Como nós, Jesus passou por tentações que lhe foram impostas externamente pelo mundo, pela carne e pelo diabo. Mas, ao contrário de nós, Ele nunca cooperou internamente com essas tentações de forma alguma.
Um Combate Espiritual Dramático
Voltemos à questão que levantamos acima: a perfeita impecabilidade de Cristo torna Sua vitória no deserto menos impressionante?
De forma alguma, e por uma razão muito boa: embora Jesus não pudesse pecar no deserto, Ele podia sofrer e sofreu. De fato, quando Jesus enfrenta o diabo, Ele o faz como alguém debilitado pela fome, que atingiu os limites absolutos da resistência humana.
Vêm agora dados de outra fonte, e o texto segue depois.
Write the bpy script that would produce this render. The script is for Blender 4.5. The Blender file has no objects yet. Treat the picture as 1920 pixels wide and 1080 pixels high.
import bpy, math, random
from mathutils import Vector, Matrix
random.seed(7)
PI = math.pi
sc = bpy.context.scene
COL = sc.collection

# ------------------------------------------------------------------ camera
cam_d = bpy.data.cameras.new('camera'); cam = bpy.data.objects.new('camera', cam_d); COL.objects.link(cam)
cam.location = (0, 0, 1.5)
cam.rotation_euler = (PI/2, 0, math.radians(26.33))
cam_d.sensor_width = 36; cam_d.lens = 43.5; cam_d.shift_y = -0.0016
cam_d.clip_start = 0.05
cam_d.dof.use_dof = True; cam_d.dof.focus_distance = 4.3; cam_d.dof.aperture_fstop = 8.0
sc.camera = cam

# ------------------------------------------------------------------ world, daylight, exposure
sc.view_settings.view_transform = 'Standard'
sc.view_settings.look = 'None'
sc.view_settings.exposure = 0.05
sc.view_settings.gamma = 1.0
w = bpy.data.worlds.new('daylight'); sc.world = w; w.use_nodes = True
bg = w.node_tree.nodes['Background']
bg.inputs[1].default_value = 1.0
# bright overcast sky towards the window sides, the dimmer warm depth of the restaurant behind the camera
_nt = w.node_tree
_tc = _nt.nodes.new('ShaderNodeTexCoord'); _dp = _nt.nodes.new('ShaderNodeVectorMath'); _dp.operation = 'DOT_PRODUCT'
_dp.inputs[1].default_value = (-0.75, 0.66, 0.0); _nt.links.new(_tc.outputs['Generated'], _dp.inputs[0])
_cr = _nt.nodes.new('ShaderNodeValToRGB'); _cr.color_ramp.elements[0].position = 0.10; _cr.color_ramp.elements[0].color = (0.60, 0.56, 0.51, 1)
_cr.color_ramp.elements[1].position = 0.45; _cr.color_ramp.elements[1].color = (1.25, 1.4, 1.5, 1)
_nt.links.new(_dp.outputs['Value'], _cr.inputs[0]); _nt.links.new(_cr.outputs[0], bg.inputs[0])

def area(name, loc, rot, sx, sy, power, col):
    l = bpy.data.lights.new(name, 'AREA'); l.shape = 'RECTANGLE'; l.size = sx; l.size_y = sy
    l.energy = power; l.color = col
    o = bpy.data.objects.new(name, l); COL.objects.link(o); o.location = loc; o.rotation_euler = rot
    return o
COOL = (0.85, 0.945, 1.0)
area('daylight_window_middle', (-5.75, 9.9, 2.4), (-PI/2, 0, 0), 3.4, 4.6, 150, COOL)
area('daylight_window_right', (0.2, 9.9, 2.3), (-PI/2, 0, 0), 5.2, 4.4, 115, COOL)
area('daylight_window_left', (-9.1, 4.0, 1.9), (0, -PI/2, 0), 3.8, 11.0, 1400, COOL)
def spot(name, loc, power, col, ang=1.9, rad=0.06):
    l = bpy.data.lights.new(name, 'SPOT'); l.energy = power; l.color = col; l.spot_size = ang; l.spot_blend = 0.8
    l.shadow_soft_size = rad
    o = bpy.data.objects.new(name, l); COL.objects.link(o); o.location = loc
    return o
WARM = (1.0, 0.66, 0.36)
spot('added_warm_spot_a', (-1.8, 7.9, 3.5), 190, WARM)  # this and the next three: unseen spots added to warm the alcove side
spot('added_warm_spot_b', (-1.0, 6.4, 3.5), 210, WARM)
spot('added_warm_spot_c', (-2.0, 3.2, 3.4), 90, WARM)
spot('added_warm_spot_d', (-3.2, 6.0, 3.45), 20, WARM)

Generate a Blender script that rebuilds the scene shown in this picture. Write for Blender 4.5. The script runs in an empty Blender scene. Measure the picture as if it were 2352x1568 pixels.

Aqui está um campeão divino que entende o que é sentir-se fraco.
O Catecismo nos lembra que "a vitória de Jesus sobre o tentador, no deserto, antecipa a vitória da paixão, suprema obediência do seu amor filial ao Pai." (CIC 539). É no deserto que descobrimos pela primeira vez o rosto misericordioso do Salvador, que escolhe mergulhar no nosso sofrimento e transformá-lo a partir de dentro.
E é essa surpreendente demonstração de condescendência divina que torna o episódio das tentações tão impressionantemente belo. Pois quando a harmonia da criação foi destruída pelo pecado do homem, nosso Deus não permaneceu distante ou afastado. Em vez disso, Ele assumiu nossa condição humana; Ele entrou no deserto do sofrimento; Ele abraçou Sua Cruz. E assim, quando dizemos a nós mesmos que não achamos a vitória de Cristo no deserto muito impressionante, perdemos completamente o ponto principal.
O que impressiona nas tentações não é que o Deus-homem resista com sucesso ao diabo; não, o que impressiona é que o Deus-homem Se deixa tentar em primeiro lugar.
O que impressiona é que o Deus-homem Se humilha a ponto de Se tornar um mero ser humano que Se deixa atormentar por uma de Suas criaturas.
O que é impressiona é que o Deus-homem escolhe livremente o caminho da Cruz, mesmo quando poderia ter salvado o mundo de uma maneira mais fácil e menos dolorosa.
O que impressiona, por fim, é que no árido deserto da Judeia, o Deus todo-poderoso do universo luta no lugar dos pecadores — e Ele é vitorioso em nosso favor.